Succulents are the ideal houseplant to grow indoors in winter in Maine. They like the conditions found in our centrally heated homes, where it’s often as dry as a desert.

Add to that, they’re enjoying a moment in the sun – showing up as table decor at trendy restaurants (think Union at Portland’s Press Hotel) and glamorous events everywhere.

Succulents are related to cactus, but they lack spines. Instead, they have fleshy leaves that hold water. Popular varieties include sempervivum (hens and chicks), aloe, the jade plant (Crassula ovata) and sedums.

You can buy small succulents for not much money at most garden centers and nurseries, and then combine them in a larger pot for good effect, almost a dwarf garden. It is best to use an unglazed pot so the soil dries out quickly between waterings.

Succulents don’t like rich soil, so you can use a straight potting mix. Some websites recommend adding a 20 percent mix of sand, but it isn’t necessary.

Don’t water often, let the soil dry out completely between waterings, and don’t bother to fertilize – succulents do well on their own.

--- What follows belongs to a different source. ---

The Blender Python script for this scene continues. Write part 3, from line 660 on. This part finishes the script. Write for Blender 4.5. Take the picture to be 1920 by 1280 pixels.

They do need a lot of light, however. The green ones survive better than those with more red, purple or gray, so if you have low-light conditions go with green leaf varieties.

But as long as you don’t over-water them, any succulent should survive. My wife and I sent a container of mixed succulents with our granddaughter Brighid when she went off to college, and she reports they are doing well. Her gardening experience is, to be generous, limited.